Меня любезно пригласили на выборы президента. На третьем этаже оформили помещение и даже поставили туда цветы. ДС бойкотировал и эти выборы. Вообще-то надо обладать юмором КГБ, чтобы предложить выбирать президента по дороге на тот свет. Насколько я поняла, в Лефортове за Жириновского никто не голосовал.
Но мои следователи не голосовали и за Макашова! Гэбистский электорат обладал бОльшим вкусом, чем клиенты «наших». Вообще не голосовала только я, скорее всего. Данилов требовал своего бюллетеня, но ему не дали, как гражданину Украины. Следствие заканчивалось, и я писала финальный памфлет «Вперед, к 1905 году!». Мне и его удалось благополучно передать на волю. Это был итоговый документ, что-то вроде резолюции на жизнь, которая закрывалась одновременно с заседаниями суда после приговора.

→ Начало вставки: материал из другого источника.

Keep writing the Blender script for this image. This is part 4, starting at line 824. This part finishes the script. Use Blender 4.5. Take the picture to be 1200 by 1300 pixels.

«Но ворюги мне милей, чем кровопийцы»
А между тем дээсовцев становилось все труднее удерживать от крайних мер. Они организовывали митинг протеста за митингом — их разгонял ОМОН, хватая зачастую и депутатов Моссовета, особенно Витю Кузина. Возникали проекты массовых голодовок и даже самосожжений. При жизни я еще могла это остановить, но после моей смерти в Лефортове осиротевший ДС и коктейль Молотова мог употребить. Я же сама учила дээсовские кадры не отдавать им людей.
Кстати, неунывающий анархист Сергей Котов, как опытный адвокат, был уверен в том, что дело окончится сроком, и немалым. Он ездил по столицам и организовывал пресс-конференции, то есть выполнял мою работу методиста ДС. У нас с ним шли препирательства только о том, подавать ему после приговора кассационную жалобу или нет. Я не только не собиралась сама подавать такую жалобу, но запрещала и ему. А он настаивал на том, что подать ее — долг адвоката, не может же он просто смотреть на то, как его подзащитный убивает себя голодовкой. Я пыталась ему внушить, что он в этом деле не адвокат, а связной, свидетель и товарищ по партии.
А следователей мне приходилось утешать на допросах, такие они были грустные. Но, похоже, мои утешения только усугубляли их внутренний дискомфорт. Они увидели во враге живого человека, а этого делать нельзя. Можно убить абстрактного врага, а как убить живого человека из плоти и крови, в личной порядочности которого ты убедился? Для меня эти два человека тоже были сюрпризом. Я, конечно, знала про Виктора Орехова, вся эта история произошла на моих глазах, но я в этой системе еще не встречала людей. Мы выпрямились по обе стороны баррикад, оторвавшись от прицелов, и, на наше несчастье, увидели друг друга. Я знала, что уже не смогу стрелять в них, а они не могли стрелять в меня. Я чувствовала, что они отказались бы от дела, если бы не боялись сделать мне (не себе!) хуже, отдав этот материал своим куда менее чувствительным коллегам, таким, как Соколов. В диссидентской среде эти чувства едва ли найдут понимание, но условности для меня не много значат. В конце концов, Иешуа Га-Ноцри допек Пилата не злобой и ненавистью, а совсем другими качествами.